▶ **Requirement**
Exactly the lines between the line containing "The Blender Python script for this scene continues." and the line containing "686)[1]).build('post', MT['shed_wood'], ds)", together with those two lines, are to be output.

▶ **Excerpted data**
········
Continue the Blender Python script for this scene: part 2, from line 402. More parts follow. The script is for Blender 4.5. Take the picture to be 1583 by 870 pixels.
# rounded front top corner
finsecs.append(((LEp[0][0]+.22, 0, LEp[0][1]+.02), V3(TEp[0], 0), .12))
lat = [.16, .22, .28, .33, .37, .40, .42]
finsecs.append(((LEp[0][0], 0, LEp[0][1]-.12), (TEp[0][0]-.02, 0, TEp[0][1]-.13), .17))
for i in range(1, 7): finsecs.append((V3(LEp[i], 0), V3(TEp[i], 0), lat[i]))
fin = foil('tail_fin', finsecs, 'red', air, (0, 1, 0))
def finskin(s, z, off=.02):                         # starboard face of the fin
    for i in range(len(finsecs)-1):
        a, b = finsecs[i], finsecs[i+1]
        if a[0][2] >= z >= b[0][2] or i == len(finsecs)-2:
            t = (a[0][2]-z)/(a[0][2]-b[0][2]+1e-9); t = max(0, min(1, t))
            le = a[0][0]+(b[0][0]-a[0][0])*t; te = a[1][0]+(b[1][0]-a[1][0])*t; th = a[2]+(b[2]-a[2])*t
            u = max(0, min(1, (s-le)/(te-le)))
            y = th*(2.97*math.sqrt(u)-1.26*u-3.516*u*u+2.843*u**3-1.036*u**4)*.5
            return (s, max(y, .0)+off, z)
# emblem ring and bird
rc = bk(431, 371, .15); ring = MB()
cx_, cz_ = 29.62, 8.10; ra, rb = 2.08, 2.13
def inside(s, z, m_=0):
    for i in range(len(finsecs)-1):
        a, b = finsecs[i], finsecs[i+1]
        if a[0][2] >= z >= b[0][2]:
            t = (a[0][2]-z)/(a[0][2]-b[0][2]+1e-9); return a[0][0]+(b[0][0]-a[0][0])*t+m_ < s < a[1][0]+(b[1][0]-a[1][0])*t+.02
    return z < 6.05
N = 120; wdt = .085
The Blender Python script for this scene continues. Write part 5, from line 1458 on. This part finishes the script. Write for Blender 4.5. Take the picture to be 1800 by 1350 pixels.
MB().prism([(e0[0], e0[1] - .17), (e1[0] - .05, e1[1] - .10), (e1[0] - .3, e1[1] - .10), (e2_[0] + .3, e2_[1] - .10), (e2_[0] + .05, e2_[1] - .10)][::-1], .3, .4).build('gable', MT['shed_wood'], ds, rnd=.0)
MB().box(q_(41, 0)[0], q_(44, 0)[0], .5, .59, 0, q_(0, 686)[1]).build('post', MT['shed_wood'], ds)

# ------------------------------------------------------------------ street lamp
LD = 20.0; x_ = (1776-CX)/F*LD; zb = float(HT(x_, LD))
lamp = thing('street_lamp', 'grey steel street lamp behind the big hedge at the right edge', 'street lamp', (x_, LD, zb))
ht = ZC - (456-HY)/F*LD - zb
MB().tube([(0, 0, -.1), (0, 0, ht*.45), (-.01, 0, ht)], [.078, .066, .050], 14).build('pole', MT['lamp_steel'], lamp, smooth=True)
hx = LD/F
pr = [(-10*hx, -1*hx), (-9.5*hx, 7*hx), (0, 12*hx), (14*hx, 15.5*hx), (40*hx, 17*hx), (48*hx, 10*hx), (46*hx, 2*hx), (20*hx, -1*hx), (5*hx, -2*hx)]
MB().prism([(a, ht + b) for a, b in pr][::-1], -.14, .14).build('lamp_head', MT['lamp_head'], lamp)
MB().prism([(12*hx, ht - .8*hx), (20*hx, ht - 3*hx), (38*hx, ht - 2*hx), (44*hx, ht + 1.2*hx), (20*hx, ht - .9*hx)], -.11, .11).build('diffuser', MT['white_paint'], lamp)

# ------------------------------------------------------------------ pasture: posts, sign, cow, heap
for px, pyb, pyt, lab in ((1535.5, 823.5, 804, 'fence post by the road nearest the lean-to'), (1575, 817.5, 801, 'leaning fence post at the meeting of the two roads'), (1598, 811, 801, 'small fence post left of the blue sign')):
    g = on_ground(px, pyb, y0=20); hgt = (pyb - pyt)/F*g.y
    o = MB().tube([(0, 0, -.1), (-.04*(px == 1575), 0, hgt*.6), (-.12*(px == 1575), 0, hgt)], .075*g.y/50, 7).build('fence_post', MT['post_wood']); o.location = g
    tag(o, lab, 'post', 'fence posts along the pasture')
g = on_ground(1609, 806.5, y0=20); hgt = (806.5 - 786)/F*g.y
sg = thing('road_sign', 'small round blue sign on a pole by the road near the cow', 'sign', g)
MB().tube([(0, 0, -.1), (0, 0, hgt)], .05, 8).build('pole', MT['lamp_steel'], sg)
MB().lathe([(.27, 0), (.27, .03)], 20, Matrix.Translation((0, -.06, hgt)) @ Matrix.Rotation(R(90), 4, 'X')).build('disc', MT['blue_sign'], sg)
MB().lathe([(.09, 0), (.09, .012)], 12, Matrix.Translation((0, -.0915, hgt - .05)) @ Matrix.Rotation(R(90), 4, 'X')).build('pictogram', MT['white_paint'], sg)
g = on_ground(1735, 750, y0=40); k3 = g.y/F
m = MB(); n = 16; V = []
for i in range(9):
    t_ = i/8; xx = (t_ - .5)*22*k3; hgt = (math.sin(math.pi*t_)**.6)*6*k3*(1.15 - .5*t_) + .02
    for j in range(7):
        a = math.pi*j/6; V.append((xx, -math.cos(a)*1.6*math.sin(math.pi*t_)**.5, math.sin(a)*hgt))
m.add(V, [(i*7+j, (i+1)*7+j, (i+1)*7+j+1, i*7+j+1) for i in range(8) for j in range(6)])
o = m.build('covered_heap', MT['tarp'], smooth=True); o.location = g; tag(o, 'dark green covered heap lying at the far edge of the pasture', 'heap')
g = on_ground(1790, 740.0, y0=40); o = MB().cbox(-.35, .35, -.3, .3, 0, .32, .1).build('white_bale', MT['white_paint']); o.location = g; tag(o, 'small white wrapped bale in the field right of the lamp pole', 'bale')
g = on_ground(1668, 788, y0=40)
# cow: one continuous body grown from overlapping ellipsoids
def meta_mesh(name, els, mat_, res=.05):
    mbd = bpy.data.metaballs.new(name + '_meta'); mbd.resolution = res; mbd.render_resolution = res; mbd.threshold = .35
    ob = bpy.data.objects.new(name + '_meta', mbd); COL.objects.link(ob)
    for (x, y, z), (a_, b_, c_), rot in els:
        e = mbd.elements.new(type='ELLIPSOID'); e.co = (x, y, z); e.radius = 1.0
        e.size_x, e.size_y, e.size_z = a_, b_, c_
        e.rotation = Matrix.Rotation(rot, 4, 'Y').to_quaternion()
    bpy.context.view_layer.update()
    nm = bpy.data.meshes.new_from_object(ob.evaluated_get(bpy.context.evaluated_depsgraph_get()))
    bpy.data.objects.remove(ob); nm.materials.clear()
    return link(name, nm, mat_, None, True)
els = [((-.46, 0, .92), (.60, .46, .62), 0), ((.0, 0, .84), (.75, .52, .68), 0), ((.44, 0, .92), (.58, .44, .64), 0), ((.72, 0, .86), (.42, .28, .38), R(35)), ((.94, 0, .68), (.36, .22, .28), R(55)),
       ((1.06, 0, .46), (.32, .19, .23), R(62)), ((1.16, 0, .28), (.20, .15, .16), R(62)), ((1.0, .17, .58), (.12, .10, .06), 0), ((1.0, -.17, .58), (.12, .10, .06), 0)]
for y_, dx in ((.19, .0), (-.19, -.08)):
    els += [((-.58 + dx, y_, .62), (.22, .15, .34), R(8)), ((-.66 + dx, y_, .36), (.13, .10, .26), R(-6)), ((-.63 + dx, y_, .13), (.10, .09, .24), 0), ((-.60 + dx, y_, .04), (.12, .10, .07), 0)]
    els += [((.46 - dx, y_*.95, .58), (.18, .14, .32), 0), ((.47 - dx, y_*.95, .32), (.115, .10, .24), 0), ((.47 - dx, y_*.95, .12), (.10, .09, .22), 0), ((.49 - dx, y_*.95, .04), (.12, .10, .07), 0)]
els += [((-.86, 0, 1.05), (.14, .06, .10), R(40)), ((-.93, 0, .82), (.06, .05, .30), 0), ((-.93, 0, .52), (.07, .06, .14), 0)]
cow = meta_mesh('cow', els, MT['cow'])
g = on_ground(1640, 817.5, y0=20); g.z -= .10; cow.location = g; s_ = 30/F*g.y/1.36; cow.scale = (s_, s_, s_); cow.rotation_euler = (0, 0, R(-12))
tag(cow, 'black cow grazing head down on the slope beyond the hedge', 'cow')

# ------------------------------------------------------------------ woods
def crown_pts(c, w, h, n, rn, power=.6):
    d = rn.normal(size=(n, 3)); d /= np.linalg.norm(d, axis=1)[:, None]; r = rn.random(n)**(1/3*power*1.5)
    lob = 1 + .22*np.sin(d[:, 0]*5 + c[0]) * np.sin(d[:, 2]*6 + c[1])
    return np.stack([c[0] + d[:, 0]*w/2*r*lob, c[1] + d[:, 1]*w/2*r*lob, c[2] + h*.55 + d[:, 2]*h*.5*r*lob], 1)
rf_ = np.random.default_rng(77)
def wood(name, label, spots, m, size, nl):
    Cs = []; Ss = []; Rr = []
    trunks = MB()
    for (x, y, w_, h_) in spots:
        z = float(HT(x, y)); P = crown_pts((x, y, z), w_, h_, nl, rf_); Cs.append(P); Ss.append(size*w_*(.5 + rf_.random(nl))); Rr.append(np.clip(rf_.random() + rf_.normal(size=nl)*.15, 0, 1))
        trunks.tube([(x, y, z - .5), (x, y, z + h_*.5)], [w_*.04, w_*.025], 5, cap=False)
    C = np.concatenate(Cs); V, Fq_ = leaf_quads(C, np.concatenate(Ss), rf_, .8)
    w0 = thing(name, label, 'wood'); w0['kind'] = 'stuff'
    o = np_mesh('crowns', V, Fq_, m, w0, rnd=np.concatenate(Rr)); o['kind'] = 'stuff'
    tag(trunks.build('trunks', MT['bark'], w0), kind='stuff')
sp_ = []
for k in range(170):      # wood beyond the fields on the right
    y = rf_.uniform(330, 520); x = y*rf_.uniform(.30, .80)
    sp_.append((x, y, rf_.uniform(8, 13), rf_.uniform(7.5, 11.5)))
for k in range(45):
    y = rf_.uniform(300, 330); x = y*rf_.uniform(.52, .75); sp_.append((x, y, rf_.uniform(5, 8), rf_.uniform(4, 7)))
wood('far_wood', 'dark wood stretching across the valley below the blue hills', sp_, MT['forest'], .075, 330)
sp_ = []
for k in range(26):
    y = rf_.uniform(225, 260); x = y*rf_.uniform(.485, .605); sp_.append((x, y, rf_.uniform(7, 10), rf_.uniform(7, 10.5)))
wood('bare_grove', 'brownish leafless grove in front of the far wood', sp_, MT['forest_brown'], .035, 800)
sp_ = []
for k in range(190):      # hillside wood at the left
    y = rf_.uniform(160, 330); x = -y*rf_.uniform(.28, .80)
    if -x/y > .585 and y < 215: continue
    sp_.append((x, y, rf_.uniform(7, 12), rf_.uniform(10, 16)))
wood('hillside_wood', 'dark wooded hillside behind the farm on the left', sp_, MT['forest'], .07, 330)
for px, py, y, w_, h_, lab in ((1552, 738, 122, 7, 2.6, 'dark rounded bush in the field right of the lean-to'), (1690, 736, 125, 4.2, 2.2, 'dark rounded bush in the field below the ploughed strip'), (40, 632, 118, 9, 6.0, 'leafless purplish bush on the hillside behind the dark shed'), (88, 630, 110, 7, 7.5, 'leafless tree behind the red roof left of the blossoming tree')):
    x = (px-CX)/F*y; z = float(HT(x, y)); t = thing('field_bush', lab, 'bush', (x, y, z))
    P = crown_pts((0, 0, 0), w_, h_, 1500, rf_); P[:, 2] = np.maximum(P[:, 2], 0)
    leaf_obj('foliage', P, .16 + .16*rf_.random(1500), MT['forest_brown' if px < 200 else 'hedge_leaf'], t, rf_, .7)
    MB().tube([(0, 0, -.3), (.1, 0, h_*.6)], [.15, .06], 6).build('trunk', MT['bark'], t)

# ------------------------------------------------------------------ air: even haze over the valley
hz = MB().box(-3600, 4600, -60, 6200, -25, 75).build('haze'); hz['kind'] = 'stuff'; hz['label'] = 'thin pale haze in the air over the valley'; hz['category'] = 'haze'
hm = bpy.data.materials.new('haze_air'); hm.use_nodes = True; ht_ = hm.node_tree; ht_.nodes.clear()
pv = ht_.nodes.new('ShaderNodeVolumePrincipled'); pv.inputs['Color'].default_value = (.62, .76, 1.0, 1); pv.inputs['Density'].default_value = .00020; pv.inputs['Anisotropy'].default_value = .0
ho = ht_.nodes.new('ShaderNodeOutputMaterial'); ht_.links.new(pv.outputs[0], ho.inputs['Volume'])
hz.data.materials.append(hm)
········
▶ **Written reply**
The Blender Python script for this scene continues. Write part 5, from line 1458 on. This part finishes the script. Write for Blender 4.5. Take the picture to be 1800 by 1350 pixels.
MB().prism([(e0[0], e0[1] - .17), (e1[0] - .05, e1[1] - .10), (e1[0] - .3, e1[1] - .10), (e2_[0] + .3, e2_[1] - .10), (e2_[0] + .05, e2_[1] - .10)][::-1], .3, .4).build('gable', MT['shed_wood'], ds, rnd=.0)
MB().box(q_(41, 0)[0], q_(44, 0)[0], .5, .59, 0, q_(0, 686)[1]).build('post', MT['shed_wood'], ds)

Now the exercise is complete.